**WHAT YOU HAVE TO DO**
Write out the whole of the material exactly.

**AVAILABLE DATA**
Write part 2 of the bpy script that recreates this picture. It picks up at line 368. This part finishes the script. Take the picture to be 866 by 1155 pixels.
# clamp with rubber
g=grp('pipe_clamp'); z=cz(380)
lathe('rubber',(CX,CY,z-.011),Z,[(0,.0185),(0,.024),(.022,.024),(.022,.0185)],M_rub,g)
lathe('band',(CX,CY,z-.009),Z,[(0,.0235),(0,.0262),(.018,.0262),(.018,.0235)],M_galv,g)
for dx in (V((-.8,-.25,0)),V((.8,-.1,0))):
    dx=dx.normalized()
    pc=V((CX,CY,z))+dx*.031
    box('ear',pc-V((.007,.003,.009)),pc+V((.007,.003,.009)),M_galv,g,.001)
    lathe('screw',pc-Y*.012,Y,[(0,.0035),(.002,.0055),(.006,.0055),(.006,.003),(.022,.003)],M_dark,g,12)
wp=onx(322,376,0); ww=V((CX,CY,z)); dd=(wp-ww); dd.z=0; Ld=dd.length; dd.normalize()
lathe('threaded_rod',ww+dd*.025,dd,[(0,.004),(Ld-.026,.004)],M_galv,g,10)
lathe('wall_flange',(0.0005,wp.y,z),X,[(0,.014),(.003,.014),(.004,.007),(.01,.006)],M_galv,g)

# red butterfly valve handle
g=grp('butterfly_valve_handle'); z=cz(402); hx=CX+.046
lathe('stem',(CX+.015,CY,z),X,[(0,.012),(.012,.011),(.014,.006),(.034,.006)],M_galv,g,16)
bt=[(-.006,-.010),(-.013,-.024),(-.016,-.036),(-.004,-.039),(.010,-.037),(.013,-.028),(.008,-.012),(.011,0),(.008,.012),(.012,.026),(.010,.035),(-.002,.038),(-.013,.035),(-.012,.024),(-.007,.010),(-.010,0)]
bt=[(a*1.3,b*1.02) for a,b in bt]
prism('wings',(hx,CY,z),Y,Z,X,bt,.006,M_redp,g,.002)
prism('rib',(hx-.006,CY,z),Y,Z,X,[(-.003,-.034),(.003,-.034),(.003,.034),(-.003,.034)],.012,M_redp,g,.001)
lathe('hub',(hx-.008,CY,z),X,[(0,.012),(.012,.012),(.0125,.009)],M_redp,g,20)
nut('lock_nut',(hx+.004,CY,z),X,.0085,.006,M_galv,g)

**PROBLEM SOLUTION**
Write part 2 of the bpy script that recreates this picture. It picks up at line 368. This part finishes the script. Take the picture to be 866 by 1155 pixels.
# clamp with rubber
g=grp('pipe_clamp'); z=cz(380)
lathe('rubber',(CX,CY,z-.011),Z,[(0,.0185),(0,.024),(.022,.024),(.022,.0185)],M_rub,g)
lathe('band',(CX,CY,z-.009),Z,[(0,.0235),(0,.0262),(.018,.0262),(.018,.0235)],M_galv,g)
for dx in (V((-.8,-.25,0)),V((.8,-.1,0))):
    dx=dx.normalized()
    pc=V((CX,CY,z))+dx*.031
    box('ear',pc-V((.007,.003,.009)),pc+V((.007,.003,.009)),M_galv,g,.001)
    lathe('screw',pc-Y*.012,Y,[(0,.0035),(.002,.0055),(.006,.0055),(.006,.003),(.022,.003)],M_dark,g,12)
wp=onx(322,376,0); ww=V((CX,CY,z)); dd=(wp-ww); dd.z=0; Ld=dd.length; dd.normalize()
lathe('threaded_rod',ww+dd*.025,dd,[(0,.004),(Ld-.026,.004)],M_galv,g,10)
lathe('wall_flange',(0.0005,wp.y,z),X,[(0,.014),(.003,.014),(.004,.007),(.01,.006)],M_galv,g)

# red butterfly valve handle
g=grp('butterfly_valve_handle'); z=cz(402); hx=CX+.046
lathe('stem',(CX+.015,CY,z),X,[(0,.012),(.012,.011),(.014,.006),(.034,.006)],M_galv,g,16)
bt=[(-.006,-.010),(-.013,-.024),(-.016,-.036),(-.004,-.039),(.010,-.037),(.013,-.028),(.008,-.012),(.011,0),(.008,.012),(.012,.026),(.010,.035),(-.002,.038),(-.013,.035),(-.012,.024),(-.007,.010),(-.010,0)]
bt=[(a*1.3,b*1.02) for a,b in bt]
prism('wings',(hx,CY,z),Y,Z,X,bt,.006,M_redp,g,.002)
prism('rib',(hx-.006,CY,z),Y,Z,X,[(-.003,-.034),(.003,-.034),(.003,.034),(-.003,.034)],.012,M_redp,g,.001)
lathe('hub',(hx-.008,CY,z),X,[(0,.012),(.012,.012),(.0125,.009)],M_redp,g,20)
nut('lock_nut',(hx+.004,CY,z),X,.0085,.006,M_galv,g)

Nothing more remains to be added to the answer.